• [Aim]: Across the entries below, how many lines contain the word "that"? Give the number alone.

--- start Source material ---

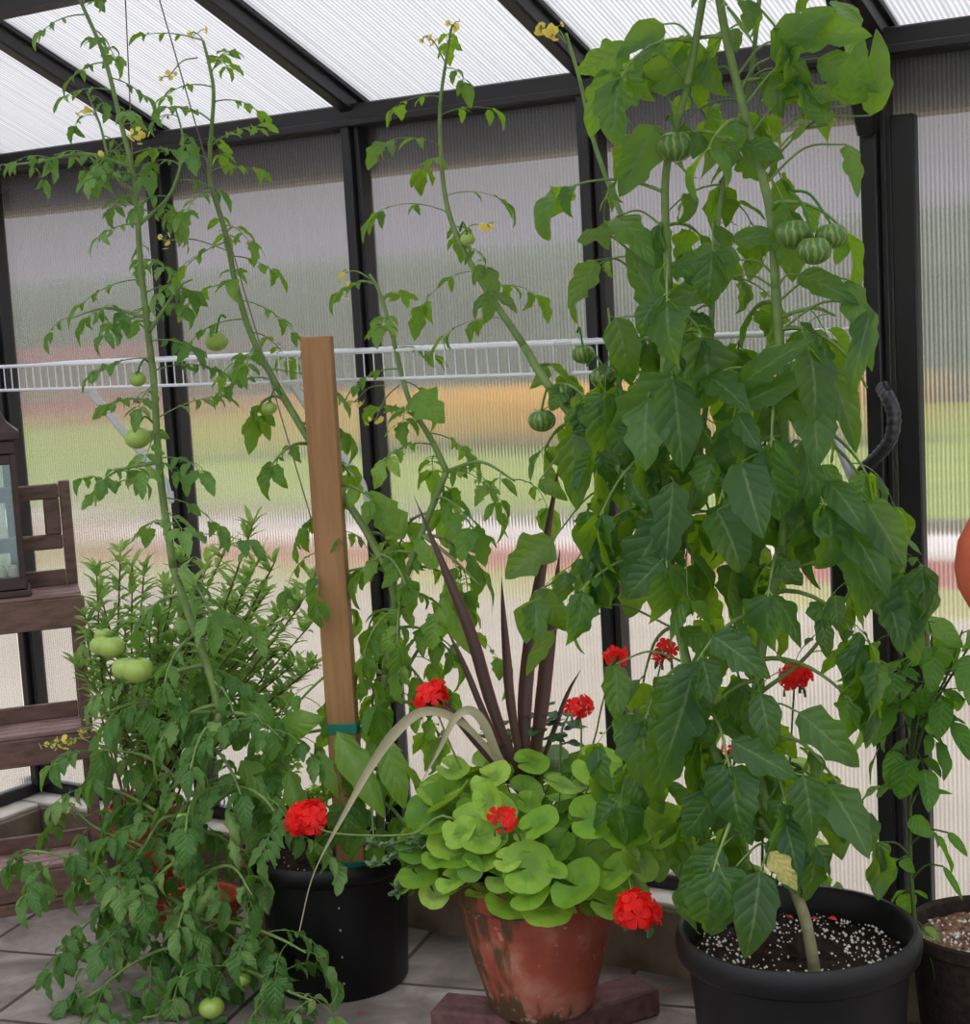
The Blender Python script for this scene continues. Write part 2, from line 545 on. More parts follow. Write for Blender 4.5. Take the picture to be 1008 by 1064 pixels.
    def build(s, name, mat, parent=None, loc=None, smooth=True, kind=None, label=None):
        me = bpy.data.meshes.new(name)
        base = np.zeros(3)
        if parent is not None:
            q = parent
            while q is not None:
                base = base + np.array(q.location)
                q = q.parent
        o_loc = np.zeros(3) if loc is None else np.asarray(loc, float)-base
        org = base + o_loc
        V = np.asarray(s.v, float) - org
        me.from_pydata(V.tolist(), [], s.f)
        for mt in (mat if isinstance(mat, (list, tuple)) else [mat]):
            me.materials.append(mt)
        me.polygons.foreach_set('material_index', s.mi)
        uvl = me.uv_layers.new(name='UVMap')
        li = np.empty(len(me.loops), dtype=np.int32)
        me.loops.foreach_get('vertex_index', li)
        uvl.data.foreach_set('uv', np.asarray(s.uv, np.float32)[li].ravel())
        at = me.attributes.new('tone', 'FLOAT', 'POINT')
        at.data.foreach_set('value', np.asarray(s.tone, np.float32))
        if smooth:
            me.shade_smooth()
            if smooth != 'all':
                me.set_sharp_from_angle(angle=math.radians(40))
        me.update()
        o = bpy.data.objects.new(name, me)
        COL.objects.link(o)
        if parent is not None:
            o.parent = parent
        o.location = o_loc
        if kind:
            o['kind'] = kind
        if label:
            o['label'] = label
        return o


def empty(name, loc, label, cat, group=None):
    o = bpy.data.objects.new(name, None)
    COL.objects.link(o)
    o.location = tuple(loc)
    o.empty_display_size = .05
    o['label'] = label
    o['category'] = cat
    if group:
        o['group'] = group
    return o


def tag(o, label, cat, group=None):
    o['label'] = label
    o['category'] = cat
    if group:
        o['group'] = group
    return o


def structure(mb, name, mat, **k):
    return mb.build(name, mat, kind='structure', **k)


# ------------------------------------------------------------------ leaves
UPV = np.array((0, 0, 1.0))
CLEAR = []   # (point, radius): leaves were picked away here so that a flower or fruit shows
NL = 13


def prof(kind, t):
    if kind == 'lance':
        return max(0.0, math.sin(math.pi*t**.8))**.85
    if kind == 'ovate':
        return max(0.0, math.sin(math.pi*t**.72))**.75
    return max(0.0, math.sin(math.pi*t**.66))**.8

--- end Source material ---
--- start Source material ---

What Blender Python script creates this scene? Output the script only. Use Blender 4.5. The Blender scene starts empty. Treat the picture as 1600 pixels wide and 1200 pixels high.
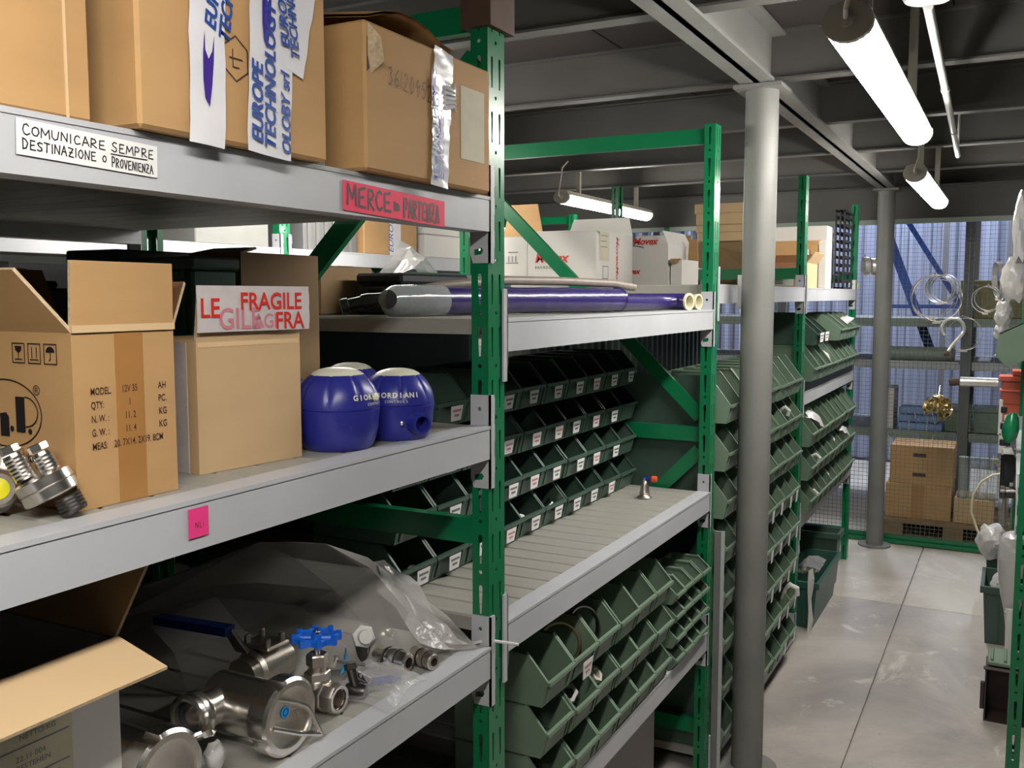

--- end Source material ---
--- start Source material ---

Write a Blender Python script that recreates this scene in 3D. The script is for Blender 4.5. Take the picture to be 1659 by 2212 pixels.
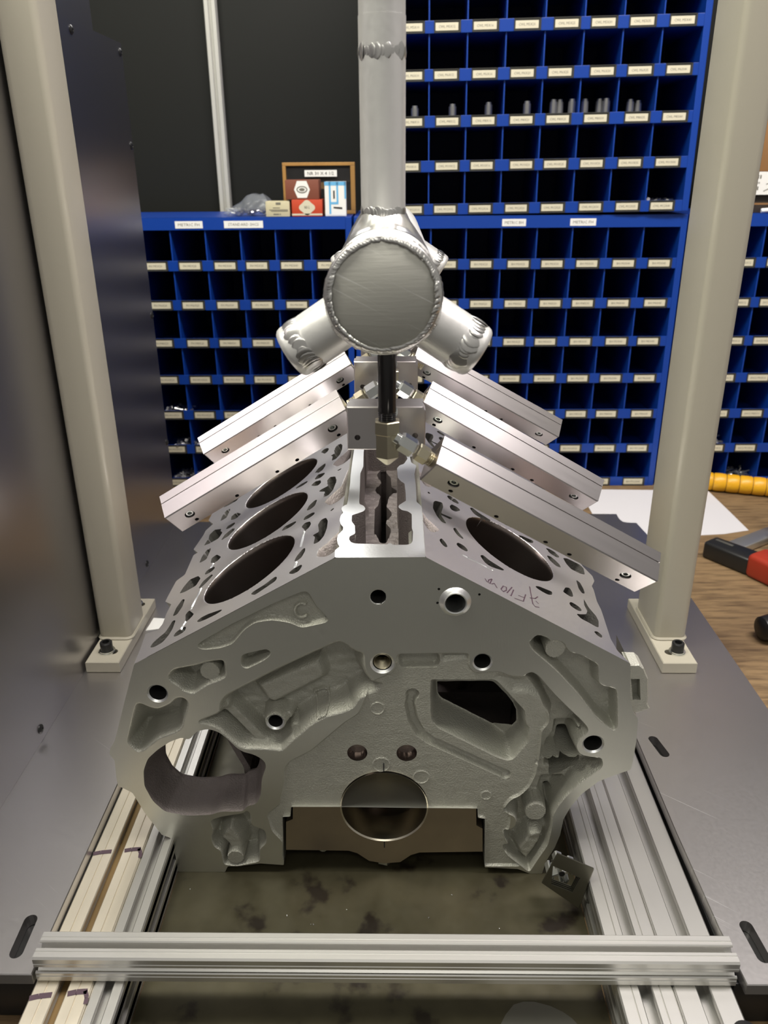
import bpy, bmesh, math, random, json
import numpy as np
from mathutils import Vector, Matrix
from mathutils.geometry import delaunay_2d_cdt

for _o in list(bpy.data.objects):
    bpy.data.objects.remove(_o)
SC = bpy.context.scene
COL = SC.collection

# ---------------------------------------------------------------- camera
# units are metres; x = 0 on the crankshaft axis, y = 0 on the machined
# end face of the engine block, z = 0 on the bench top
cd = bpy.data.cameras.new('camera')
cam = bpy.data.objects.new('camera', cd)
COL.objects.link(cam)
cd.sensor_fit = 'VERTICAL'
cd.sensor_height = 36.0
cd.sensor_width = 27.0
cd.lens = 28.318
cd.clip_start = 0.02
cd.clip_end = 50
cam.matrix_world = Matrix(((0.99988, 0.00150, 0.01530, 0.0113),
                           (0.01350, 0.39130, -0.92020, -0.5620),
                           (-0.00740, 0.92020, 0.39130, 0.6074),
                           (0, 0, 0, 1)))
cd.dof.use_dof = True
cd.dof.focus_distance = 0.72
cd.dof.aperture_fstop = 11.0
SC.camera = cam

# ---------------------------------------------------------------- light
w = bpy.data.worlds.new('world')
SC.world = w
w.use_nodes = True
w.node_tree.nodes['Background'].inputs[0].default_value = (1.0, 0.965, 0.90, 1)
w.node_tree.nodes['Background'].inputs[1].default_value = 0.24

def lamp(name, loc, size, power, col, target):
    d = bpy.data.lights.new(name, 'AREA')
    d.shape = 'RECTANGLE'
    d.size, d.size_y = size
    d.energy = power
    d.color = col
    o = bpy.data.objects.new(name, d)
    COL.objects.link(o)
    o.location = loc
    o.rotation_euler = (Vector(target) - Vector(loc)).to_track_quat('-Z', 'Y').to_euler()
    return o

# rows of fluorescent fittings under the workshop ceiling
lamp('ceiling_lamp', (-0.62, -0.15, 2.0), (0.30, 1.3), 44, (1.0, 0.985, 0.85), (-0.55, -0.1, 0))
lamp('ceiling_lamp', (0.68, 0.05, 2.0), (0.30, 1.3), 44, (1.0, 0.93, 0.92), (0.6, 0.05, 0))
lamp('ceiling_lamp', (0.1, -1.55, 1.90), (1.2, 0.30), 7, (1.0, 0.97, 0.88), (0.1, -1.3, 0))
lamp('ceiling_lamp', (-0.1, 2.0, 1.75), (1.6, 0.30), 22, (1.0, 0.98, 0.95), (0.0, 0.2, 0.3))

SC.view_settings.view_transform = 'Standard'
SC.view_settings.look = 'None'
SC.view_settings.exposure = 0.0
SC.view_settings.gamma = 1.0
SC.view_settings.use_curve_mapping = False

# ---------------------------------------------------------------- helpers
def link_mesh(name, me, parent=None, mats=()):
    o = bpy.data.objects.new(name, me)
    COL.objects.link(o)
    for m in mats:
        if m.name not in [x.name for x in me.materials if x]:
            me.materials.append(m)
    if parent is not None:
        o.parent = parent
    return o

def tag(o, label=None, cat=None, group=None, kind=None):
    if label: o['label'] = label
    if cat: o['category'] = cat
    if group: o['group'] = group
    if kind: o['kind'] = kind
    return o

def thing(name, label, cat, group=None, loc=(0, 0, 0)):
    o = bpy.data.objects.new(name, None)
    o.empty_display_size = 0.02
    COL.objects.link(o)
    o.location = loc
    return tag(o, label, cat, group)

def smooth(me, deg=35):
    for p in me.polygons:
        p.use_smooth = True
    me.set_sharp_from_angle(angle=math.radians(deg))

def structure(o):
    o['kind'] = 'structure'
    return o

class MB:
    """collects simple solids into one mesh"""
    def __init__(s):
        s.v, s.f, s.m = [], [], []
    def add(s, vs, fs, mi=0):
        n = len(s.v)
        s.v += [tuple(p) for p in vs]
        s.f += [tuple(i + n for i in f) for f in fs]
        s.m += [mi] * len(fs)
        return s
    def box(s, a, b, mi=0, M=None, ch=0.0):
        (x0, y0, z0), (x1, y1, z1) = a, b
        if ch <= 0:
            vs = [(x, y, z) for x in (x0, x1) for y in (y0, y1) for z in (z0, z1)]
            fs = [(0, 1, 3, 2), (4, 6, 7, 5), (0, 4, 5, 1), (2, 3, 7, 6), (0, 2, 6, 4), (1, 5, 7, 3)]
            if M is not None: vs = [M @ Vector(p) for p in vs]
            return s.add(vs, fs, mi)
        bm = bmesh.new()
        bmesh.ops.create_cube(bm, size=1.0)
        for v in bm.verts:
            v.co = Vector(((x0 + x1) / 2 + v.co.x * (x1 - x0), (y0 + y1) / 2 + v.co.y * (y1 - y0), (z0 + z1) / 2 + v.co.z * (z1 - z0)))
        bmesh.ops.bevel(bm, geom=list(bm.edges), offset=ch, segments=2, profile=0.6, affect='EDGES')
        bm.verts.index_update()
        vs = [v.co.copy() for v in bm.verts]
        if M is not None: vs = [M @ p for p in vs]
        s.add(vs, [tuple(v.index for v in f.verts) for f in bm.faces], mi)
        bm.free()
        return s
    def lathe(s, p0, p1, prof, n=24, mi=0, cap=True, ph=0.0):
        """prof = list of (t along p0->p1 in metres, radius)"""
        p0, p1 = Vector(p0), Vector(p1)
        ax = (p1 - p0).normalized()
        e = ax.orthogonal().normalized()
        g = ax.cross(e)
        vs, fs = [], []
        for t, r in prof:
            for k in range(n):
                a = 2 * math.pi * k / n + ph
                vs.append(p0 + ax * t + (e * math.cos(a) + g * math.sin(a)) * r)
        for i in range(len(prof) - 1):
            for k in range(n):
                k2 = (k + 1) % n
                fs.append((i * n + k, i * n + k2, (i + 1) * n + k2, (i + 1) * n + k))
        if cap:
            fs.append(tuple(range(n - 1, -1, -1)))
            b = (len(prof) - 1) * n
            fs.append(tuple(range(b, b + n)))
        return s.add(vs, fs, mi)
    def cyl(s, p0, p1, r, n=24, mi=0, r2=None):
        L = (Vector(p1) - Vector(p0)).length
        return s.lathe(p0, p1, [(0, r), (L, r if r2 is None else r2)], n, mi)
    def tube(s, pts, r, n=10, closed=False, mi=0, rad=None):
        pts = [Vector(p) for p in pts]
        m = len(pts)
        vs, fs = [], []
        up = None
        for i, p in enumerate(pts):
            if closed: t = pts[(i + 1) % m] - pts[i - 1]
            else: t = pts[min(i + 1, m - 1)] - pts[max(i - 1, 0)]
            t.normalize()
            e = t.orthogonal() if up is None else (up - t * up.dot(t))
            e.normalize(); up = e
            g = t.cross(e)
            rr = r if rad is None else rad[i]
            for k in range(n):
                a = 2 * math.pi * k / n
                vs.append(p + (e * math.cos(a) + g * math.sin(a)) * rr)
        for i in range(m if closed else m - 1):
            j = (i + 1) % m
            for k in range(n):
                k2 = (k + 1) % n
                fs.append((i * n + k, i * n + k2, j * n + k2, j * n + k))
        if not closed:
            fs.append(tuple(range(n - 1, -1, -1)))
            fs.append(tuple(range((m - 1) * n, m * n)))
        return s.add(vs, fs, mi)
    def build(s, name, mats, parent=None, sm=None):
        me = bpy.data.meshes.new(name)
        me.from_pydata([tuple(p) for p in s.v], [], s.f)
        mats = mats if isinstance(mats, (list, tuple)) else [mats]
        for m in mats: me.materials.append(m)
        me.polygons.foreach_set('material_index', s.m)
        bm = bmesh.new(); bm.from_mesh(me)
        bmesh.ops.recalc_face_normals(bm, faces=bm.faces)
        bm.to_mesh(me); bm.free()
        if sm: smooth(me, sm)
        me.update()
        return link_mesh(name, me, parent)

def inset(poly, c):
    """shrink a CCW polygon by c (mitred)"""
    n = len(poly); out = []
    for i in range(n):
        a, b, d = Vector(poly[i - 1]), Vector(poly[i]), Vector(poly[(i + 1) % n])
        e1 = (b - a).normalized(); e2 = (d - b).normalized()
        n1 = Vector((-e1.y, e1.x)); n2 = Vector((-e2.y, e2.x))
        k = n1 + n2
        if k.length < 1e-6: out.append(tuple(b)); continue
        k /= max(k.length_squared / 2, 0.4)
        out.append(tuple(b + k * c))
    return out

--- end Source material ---

• [Correct answer]: 2